According to district documents, Carmen officials will pay the same amount — $639,540 — for a one-year contract extension, which would kick in July 1 and last through July 30, 2019.

Schroeder, other MTEA representatives and several advocacy groups sounded off yesterday on the rental costs, which they allege starve MPS of financial resources at a time when budgetary constrains are growing especially tight.

“This is self-induced pain,” said Marva Herndon, co-chair of an advocacy group, Women Committed to an Informed Community, which is banding together with MTEA and taking aim at the lease rates.

The issue is a particular sore point for the union because Carmen is among many charter and choice schools that do not employ union teachers.

The MPS’ communications office did not respond to a request for comment following the news conference, but a recording of MPS’ Committee on Accountability, Finance and Personnel in December sheds light on the district’s methodology for charging rental fees.

“We roll up actual costs for the district … into a (rental) rate,” Travis Luzney, director of MPS’ department of facilities and maintenance. said at the meeting. “It makes us whole.”

As for Carmen’s northwest campus, Gina Spang, MPS’ chief of staff, said at this meeting that the rate is consistent with the figures assessed at other charters across the district. An adjustment or rethinking in how MPS assesses rental fees at Carmen for the next school year “would impact other non-instrumentality charters in our portfolio,” Spang said.

But at last night’s board meeting, board member and former MPS teacher and union member Terry Falk questioned whether Carmen’s rate is lower because the school claims not to use certain classrooms, which thereby lowers the rate, even though that space would not be usable for any other purpose by MPS.

MPS officials responded that they operate “off a checklist” to determine the rents, to which Falk and other committee members responded that they want to see this check list. “We need transparency,” Falk told Urban Milwaukee. Board members have asked the administration to provide this information at the committee’s next meeting.

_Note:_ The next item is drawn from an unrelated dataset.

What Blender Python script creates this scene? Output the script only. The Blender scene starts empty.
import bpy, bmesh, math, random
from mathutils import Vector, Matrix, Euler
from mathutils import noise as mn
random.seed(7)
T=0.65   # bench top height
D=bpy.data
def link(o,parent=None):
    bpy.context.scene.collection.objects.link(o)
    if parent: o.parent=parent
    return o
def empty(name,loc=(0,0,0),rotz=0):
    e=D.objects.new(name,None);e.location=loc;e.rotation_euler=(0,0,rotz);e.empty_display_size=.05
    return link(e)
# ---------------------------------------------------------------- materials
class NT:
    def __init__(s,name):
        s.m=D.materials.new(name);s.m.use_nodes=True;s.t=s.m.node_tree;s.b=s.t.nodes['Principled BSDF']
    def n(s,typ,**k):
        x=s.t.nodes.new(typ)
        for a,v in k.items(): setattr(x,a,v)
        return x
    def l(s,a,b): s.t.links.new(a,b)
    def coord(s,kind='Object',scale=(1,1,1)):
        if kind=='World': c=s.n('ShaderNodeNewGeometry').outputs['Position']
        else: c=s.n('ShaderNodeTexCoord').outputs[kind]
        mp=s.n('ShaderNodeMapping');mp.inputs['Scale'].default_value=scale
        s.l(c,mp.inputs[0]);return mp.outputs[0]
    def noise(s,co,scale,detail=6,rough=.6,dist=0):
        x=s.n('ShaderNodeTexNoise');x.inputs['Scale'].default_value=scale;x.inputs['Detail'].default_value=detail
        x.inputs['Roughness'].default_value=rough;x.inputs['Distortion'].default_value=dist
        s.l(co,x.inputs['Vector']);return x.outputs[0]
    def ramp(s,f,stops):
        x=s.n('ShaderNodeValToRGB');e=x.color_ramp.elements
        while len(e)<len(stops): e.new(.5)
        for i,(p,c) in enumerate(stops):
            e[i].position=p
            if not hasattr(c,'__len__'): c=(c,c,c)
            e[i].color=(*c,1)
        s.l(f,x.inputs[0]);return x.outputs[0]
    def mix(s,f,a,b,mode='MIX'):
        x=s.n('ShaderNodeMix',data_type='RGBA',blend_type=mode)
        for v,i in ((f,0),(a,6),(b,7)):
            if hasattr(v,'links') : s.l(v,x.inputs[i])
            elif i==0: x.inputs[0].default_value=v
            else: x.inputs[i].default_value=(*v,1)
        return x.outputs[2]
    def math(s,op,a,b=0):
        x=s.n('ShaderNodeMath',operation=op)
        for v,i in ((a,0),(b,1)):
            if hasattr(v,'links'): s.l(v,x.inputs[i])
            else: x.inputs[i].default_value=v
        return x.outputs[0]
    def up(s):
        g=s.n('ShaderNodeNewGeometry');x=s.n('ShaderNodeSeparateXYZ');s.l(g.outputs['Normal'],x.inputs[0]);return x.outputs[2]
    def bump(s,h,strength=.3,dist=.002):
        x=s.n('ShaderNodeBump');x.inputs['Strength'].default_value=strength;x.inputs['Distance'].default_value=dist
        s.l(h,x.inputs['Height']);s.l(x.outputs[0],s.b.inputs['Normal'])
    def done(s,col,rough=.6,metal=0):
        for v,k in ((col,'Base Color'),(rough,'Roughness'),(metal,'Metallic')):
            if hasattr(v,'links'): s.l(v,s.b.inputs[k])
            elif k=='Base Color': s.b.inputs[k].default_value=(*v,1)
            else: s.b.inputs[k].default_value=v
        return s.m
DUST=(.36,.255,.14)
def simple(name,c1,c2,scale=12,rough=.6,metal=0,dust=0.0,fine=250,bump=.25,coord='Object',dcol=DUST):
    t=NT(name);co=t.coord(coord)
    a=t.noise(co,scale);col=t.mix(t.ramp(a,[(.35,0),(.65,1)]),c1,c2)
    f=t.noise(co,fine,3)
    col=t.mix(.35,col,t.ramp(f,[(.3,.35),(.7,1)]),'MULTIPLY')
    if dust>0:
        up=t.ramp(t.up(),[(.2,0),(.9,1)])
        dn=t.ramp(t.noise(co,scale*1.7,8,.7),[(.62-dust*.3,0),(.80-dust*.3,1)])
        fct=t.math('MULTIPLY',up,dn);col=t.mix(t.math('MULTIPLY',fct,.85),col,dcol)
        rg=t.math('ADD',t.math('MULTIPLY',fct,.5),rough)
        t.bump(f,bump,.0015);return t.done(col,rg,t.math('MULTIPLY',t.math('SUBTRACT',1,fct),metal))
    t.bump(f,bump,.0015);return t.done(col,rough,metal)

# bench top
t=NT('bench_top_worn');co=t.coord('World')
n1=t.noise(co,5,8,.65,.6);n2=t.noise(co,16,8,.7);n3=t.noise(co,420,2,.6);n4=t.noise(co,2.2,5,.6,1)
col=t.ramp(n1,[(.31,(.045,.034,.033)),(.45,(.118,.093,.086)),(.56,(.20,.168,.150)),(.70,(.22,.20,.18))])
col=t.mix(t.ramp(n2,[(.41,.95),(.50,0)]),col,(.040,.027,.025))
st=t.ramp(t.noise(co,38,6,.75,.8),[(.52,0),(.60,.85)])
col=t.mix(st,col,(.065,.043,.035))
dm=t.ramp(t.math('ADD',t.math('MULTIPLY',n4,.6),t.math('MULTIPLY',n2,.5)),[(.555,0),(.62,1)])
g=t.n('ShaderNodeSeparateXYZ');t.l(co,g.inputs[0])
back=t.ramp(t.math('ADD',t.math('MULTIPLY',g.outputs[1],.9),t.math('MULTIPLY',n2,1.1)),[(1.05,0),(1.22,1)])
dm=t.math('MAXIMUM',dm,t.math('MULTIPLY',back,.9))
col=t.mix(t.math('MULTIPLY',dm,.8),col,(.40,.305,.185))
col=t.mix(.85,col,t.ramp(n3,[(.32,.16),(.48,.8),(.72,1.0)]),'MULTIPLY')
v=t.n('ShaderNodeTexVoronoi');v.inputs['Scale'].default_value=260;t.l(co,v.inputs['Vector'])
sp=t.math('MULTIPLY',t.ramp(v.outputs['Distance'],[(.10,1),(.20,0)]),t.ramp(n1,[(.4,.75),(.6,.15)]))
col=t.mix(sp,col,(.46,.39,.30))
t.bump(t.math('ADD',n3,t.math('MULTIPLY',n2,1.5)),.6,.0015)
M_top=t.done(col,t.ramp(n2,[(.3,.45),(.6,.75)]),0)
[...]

While some MPS charter schools use union teachers, “non-instrumentality charters” like Carmen are by definition allowed to hire their own staff, who are not considered MPS employees. According to MPS’ website, 19 charter schools currently exist.

The MTEA has long been opposed the district’s relationship with privately run charter schools. “These schools have no accountability,” Schroeder said Tuesday of the charters. “There are no protections for students.”

But representatives of Carmen contested this at last night’s meeting, contending their school offers a quality education that is attractive to many parents and students.